Ivan Garvanov

Ivan Garvanov (December 23, 1869, Stara Zagora, today Bulgaria - November 28, 1907, Sofia) was a Bulgarian revolutionary and leader of the revolutionary movement in Macedonia and Eastern Thrace. He was among the leaders of the Bulgarian Secret Revolutionary Brotherhood and later of the Bulgarian Macedonian-Adrianople Revolutionary Committees (BMARC). The BMARC was later known as the Secret Macedonian-Adrianople Revolutionary Organization (SMARO) and then officially changed its name to the Internal Macedonian Revolutionary Organization (IMARO) in 1905.

He learned mathematics in Sofia, and Vienna. Garvanov later worked as a Bulgarian teacher in Thessaloniki. In 1897 he founded Bulgarian Secret Revolutionary Brotherhood and later entered the BMARC and in 1902 he was elected as a member of Central Committee. In 1903 Garvanov became a leader of BMARC.

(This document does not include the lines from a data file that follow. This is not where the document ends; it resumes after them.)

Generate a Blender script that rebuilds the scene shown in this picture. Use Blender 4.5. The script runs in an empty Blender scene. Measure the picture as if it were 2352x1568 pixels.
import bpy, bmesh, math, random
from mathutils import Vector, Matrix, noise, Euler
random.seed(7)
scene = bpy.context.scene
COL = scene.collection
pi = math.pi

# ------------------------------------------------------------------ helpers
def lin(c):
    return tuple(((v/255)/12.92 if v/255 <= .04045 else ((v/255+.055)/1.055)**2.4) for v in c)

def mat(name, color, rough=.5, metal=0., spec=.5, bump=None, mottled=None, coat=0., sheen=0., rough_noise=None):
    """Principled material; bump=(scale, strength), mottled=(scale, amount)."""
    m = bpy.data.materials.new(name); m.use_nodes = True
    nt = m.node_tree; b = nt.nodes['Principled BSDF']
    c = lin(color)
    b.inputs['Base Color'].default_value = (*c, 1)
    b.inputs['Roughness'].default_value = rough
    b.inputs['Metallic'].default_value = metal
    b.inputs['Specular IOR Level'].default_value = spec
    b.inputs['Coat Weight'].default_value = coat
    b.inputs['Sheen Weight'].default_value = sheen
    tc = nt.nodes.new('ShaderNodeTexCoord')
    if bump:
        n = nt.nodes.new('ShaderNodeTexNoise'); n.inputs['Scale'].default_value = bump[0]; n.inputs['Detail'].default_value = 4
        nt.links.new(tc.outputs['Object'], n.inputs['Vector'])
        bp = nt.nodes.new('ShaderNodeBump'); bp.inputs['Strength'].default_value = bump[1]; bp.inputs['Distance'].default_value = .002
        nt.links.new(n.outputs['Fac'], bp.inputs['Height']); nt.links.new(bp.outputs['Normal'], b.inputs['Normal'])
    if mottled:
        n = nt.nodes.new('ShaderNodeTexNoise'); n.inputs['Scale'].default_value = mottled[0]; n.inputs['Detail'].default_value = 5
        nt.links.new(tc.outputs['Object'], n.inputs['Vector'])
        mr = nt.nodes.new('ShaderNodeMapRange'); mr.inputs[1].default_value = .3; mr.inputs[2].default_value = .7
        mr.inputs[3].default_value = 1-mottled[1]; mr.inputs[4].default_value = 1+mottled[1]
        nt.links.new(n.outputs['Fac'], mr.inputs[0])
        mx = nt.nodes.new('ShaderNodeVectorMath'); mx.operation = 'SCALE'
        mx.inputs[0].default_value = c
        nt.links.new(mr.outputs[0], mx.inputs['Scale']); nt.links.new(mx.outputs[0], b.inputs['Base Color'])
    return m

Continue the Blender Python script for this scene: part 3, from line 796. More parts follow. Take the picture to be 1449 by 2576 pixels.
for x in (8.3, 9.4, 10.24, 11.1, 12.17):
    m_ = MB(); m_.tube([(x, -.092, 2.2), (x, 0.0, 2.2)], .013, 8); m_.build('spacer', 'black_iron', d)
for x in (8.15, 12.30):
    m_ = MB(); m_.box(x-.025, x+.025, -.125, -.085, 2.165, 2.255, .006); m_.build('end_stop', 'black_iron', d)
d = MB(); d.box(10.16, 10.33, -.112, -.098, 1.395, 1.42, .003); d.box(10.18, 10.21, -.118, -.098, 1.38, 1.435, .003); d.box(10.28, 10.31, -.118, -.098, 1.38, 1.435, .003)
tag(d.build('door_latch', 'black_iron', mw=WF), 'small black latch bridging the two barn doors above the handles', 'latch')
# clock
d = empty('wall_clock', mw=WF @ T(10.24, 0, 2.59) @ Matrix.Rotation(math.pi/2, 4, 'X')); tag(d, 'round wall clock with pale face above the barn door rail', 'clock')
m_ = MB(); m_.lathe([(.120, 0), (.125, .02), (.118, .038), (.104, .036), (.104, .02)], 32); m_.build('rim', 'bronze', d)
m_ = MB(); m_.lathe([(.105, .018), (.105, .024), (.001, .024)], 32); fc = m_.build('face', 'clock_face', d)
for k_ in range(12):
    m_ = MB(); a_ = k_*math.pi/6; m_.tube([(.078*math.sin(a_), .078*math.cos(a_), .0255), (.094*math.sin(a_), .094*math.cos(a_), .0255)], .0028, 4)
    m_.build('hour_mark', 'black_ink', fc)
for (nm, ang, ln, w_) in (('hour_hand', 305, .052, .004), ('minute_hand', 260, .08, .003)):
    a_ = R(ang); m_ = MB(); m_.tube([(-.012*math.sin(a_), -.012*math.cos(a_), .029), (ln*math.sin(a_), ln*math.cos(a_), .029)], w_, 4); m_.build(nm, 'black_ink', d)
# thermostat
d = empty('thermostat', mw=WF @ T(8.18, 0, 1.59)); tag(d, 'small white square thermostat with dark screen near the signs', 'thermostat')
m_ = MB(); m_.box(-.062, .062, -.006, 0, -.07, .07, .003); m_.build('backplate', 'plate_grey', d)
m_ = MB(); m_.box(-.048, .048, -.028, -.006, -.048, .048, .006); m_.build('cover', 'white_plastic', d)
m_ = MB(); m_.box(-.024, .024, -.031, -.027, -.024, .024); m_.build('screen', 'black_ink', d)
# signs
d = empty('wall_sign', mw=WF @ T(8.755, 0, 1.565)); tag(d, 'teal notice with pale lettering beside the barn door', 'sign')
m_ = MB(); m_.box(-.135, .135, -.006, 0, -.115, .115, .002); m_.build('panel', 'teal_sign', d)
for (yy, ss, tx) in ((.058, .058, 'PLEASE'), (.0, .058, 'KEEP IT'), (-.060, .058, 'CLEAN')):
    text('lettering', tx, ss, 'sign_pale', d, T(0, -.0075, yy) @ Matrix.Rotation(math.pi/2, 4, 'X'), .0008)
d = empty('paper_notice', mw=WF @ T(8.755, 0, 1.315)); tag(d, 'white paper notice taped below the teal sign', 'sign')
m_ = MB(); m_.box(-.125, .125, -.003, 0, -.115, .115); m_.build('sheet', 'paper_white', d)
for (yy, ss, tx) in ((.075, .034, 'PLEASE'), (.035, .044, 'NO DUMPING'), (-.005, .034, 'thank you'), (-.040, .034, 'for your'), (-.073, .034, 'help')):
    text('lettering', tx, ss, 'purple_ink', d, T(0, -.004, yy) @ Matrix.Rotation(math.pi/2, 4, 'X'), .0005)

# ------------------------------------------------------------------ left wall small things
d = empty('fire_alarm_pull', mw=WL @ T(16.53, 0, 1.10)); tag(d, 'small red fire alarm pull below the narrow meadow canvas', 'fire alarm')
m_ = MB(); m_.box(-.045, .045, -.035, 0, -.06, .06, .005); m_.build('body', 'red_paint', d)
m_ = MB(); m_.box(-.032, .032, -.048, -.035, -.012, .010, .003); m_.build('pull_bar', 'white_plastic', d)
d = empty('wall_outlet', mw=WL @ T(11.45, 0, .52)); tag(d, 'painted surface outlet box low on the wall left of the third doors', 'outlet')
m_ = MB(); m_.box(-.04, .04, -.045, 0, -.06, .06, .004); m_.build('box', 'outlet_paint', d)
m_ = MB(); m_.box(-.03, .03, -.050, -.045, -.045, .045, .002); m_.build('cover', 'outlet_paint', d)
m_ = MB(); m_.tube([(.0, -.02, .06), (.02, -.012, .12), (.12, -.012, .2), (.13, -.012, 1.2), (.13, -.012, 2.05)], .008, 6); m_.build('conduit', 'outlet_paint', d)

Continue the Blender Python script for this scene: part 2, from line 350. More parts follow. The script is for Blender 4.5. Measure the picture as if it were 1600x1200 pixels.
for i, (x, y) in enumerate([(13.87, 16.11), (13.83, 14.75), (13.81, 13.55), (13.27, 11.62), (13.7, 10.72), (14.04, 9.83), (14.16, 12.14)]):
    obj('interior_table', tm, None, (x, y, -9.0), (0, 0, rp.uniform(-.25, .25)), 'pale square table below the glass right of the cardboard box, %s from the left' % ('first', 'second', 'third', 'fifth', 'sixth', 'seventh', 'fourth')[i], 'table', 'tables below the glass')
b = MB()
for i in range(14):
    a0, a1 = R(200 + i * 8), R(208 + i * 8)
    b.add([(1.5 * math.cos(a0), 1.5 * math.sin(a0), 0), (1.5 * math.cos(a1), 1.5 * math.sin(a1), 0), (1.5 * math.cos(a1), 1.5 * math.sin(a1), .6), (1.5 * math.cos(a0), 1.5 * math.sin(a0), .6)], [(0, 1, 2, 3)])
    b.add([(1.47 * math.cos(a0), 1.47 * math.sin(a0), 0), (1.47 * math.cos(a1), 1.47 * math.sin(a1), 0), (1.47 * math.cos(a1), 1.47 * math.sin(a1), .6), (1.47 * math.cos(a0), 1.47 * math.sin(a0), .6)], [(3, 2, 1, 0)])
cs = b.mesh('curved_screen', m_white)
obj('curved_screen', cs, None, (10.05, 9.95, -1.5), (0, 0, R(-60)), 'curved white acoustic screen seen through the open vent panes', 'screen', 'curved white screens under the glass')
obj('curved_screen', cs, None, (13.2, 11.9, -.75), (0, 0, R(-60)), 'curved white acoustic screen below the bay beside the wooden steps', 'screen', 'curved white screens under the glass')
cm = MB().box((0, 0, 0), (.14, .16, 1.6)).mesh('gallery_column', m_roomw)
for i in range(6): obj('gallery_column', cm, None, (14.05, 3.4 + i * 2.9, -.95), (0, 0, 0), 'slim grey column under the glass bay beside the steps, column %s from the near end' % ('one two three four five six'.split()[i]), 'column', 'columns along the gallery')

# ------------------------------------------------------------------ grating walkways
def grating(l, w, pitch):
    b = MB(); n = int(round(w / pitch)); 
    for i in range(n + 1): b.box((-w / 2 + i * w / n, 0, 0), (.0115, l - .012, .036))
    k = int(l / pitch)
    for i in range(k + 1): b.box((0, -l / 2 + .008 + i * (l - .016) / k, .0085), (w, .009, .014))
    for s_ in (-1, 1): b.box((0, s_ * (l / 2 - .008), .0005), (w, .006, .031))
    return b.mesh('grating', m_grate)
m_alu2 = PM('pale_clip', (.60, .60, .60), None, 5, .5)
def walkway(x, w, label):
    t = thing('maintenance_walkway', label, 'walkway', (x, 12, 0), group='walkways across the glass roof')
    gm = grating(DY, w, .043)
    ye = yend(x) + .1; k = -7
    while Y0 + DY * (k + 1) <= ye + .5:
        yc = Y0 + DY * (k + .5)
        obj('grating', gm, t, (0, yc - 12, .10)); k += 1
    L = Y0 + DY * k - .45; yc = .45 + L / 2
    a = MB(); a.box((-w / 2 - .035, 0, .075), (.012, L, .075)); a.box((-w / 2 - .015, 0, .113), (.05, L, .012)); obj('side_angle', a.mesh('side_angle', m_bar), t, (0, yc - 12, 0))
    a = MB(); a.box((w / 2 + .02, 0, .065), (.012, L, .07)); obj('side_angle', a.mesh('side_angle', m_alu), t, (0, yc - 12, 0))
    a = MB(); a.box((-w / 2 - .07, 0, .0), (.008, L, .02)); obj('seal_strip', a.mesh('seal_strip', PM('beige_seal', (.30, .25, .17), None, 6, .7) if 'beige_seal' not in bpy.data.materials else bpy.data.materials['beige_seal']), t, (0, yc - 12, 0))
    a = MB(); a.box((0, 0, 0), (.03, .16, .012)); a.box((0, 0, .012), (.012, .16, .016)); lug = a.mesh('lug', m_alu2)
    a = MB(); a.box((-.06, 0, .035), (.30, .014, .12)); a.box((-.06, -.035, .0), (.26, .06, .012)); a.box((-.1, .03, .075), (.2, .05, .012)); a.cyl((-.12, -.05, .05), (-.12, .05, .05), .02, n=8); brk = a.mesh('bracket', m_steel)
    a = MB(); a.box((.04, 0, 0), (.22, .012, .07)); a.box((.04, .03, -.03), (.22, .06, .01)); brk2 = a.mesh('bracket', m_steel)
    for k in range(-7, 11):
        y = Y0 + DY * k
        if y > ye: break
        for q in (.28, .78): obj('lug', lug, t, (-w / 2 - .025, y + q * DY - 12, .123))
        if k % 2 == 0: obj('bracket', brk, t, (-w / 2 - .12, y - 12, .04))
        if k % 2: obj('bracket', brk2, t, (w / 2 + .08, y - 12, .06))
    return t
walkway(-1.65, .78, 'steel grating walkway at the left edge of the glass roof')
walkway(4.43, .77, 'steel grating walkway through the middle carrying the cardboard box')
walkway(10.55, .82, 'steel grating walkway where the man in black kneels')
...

Under the leadership of Garvanov, the IMARO (as the BMARC was then known) made a decision supporting military revolt. Garvanov, himself, did not participate in the uprising, because of his arrest and exile in Rhodos. Garvanov, along with Boris Sarafov was killed by Todor Panitsa, the left wing leader of IMARO, in 1907.